How reading the environment can shift perspective
As I was driving with my friend in the quaint town of King City, beautiful well-built homes lined the streets. The suburban neighbourhood had houses with enormous backyards and were located on grand plots of land. As the steady stream of houses continued for what seemed like forever, something caught my eye. There was a vacant piece of land filled with nothing but grass and a fence made of conifers. The plot of land looked so small and out of place among the long and endless rows of houses. What stood out to me most was not the fact that the small piece of land was untouched, but how I saw the space it occupied. Almost instinctively, I kept thinking about reasons for why this land may not be desirable to build on. It was surrounded by grandiose houses from all sides, yet I couldn’t help but wonder why no one occupied it.
Looking back at that moment, I realize that whether it was conscious or unconscious, the piece of land I looked at in the lovely King City suburb was entirely a product of my own reading of the environment. We constantly read the environment that surrounds us, but we often remain unaware of how we read and the factors that may influence those thoughts. Undoubtedly, the way I read that plot of land was shaped by the promise of something more. How did we come to read land in a way that prioritizes potential over than self-worth? That piece of land in King City looked so out of place and foreign to me, as if it didn’t belong. Yet in retrospect, the story I read on that day could not be further from the story of the land itself. The way we orient ourselves towards the environment shapes how we read it.

The different meanings our surroundings can produce demonstrates a type of environmental thinking which urges awareness. In the case of my suburban moment of enlightenment, the environment which I read was not made up of what I saw, but rather it was a reading of what was not there. Through the absence of something built, the emptiness of the piece of land created meaning for me solely through it’s relation to the row of suburban houses positioned alongside the lot. How is it that an untouched area of land came to be read as an absence of something built? That is my primary concern with the way the environment has come to be thought of. We begin to read the urban environment not as something substantial on its own, but only as an absence of development.
When I look at empty plots of land in growing urban areas, it has become almost natural to me to assume that condominiums or a strip mall will be built there. At least this has been the case where I have grown up; I treasure the rare, publically accessible green spaces that are available here in Guelph.
Even on campus, spaces like the Arboretum and Johnston Green provide a green space for students to become comfortable with their surroundings. The picturesque Johnston Hall serves as one of the most iconic images of the University, and rightfully so. However, I can’t help but think about how Johnston Hall came to symbolize the University of Guelph. With Johnston Green being the most central place on campus, surrounding buildings become defined by their relation to the field itself. The way we read this flat green space, whether as a shortcut to class or as a place to relax, demonstrates the power of meaning created by the positional relationships of structures centered around campus.

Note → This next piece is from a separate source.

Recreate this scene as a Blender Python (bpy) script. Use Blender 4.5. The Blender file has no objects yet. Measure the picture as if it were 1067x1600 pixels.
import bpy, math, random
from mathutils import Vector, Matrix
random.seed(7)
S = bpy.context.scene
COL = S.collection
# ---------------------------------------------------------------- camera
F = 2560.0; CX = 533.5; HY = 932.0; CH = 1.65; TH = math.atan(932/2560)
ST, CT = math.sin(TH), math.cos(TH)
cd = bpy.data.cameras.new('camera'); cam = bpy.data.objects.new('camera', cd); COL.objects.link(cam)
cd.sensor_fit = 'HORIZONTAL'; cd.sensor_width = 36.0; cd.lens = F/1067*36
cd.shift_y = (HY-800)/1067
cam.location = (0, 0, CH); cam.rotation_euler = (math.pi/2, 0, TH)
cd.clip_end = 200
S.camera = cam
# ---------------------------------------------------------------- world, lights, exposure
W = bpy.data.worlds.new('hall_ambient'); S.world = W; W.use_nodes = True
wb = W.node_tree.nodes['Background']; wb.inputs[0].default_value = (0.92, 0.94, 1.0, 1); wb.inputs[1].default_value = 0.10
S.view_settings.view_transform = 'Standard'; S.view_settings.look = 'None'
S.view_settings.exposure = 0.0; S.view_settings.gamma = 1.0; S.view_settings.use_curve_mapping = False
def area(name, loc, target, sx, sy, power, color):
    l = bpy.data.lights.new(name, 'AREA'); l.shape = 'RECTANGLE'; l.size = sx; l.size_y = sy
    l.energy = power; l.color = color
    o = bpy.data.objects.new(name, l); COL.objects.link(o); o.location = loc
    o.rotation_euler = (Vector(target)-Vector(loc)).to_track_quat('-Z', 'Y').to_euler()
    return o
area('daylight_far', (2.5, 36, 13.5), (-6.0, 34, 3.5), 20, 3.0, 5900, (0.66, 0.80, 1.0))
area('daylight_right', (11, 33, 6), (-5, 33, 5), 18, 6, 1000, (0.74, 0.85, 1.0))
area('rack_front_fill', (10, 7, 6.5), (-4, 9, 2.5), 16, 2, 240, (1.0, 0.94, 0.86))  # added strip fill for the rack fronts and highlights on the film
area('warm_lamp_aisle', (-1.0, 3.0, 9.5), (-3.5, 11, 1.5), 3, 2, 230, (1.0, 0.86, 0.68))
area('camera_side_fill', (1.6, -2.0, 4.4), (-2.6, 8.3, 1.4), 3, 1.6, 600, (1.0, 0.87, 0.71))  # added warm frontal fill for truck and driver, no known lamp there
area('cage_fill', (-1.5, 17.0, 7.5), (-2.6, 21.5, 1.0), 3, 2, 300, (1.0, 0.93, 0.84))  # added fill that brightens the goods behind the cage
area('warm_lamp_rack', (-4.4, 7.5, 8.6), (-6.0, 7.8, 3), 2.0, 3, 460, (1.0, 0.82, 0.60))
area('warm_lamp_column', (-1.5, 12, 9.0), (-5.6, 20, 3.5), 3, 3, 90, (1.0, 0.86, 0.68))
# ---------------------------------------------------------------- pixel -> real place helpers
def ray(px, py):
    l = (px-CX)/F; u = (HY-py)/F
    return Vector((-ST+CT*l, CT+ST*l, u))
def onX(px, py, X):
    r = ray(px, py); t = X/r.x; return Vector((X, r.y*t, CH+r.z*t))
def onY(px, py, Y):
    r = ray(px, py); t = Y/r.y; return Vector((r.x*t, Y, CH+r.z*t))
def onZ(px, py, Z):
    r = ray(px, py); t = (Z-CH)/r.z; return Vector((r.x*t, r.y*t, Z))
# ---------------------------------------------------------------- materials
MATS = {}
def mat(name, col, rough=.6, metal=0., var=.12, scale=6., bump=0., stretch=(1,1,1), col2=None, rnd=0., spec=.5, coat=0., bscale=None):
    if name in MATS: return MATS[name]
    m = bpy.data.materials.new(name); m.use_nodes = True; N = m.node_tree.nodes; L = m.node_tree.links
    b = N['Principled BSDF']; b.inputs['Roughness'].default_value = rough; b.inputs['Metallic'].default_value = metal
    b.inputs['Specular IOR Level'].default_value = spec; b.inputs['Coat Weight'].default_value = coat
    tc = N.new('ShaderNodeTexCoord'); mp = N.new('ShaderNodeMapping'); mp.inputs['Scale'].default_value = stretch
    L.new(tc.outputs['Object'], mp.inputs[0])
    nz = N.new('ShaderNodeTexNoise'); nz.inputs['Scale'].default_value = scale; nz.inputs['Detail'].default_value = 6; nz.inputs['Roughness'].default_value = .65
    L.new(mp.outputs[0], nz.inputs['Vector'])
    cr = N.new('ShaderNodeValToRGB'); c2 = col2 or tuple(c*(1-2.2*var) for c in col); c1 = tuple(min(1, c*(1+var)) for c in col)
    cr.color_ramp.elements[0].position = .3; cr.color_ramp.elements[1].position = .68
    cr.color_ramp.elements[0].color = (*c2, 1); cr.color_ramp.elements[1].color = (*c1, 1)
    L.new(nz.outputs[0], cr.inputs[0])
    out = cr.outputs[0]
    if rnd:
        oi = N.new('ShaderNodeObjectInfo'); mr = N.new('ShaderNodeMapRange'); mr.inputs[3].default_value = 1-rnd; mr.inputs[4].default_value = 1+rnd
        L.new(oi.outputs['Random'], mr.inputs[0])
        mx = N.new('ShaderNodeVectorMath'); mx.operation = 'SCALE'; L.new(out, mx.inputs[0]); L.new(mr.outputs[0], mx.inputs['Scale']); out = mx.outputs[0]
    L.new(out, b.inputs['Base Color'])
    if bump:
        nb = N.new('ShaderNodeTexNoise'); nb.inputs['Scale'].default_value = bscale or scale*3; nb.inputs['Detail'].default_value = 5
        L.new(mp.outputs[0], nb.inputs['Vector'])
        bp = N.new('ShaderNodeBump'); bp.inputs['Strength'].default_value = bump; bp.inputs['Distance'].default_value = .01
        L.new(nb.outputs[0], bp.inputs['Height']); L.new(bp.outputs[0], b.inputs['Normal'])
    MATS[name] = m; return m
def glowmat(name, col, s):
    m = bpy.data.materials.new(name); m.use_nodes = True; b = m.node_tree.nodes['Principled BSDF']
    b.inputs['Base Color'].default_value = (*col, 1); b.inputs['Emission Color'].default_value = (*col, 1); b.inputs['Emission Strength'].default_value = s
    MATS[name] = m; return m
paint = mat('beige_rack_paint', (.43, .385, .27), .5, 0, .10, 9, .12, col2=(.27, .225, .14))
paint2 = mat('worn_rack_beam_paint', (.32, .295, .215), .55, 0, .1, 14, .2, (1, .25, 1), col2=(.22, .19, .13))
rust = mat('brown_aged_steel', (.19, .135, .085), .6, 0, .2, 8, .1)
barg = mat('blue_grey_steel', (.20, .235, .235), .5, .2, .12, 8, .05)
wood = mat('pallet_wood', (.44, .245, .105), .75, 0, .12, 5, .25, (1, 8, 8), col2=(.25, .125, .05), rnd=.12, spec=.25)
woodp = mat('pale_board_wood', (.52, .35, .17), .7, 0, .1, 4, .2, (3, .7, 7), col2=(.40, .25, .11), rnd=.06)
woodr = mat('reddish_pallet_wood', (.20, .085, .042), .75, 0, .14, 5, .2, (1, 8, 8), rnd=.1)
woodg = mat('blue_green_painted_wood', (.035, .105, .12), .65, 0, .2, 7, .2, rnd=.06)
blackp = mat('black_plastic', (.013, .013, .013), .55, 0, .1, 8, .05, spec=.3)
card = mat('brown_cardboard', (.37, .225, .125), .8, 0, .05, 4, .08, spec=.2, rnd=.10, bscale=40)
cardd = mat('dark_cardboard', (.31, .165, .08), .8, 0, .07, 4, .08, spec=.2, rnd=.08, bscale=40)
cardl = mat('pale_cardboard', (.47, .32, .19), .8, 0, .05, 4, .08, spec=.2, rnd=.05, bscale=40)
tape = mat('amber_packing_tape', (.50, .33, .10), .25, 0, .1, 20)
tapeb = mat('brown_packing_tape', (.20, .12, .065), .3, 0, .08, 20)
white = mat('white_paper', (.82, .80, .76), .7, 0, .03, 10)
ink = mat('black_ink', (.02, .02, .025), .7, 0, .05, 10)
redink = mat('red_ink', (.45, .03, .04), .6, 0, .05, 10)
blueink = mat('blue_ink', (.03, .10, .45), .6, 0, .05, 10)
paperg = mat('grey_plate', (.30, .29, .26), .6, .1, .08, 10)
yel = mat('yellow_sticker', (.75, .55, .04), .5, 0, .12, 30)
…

In his environmental book called ‘A Sand County Almanac’ Aldo Leopold, an American environmentalist, expresses the need to read the environment as a part of ourselves rather than something exterior to us. ”Conservation is getting nowhere because it is incompatible with our…concept of land. We abuse land because we regard it as a commodity belonging to us. When we see land as a community to which we belong, we may begin to use it with love and respect.” A voice needs to be given the environment in such a way that brings forth the awareness of the spatial relationship between humans and the earth. How we position and orient ourselves towards the environment inherently shifts our understanding of the world we live in.
The reading of the environment further occurs on a larger scale. When photographs of the Earth were first taken from the moon, the image provided a new and profound sense of the world that forever changed the way we looked at ourselves. For the first time, the finitude of the Earth was visible to the eye. This crucial moment in history is an example of how shifts occur in the reading of our environment. The Earth was seen not as something unimaginable; but rather seeing the shape of our world contained in a single photograph gave us a perspective of our significance in the world.
A strong sense of community emerges through the realization that the life we inhabit on earth is limited, shared, and surrounded by endless space. In turn, the way we read our environment and how we interact within it is forever changed through a shift in how we position ourselves with our environment. The following is a famous quote by Carl Sagan, describing a photograph of the earth that can barely be seen from millions of light-years away:
“Look again at that dot. That’s here. That’s home. That’s us. On it everyone you love, everyone you know, everyone you ever heard of, every human being who ever was, lived out their lives. The aggregate of our joy and suffering, thousands of confident religions, ideologies, and economic doctrines, every hunter and forager, every hero and coward, every creator and destroyer of civilization, every king and peasant, every young couple in love, every mother and father, hopeful child, inventor and explorer, every teacher of morals, every corrupt politician, every “superstar,” every “supreme leader,” every saint and sinner in the history of our species lived there-on a mote of dust suspended in a sunbeam.”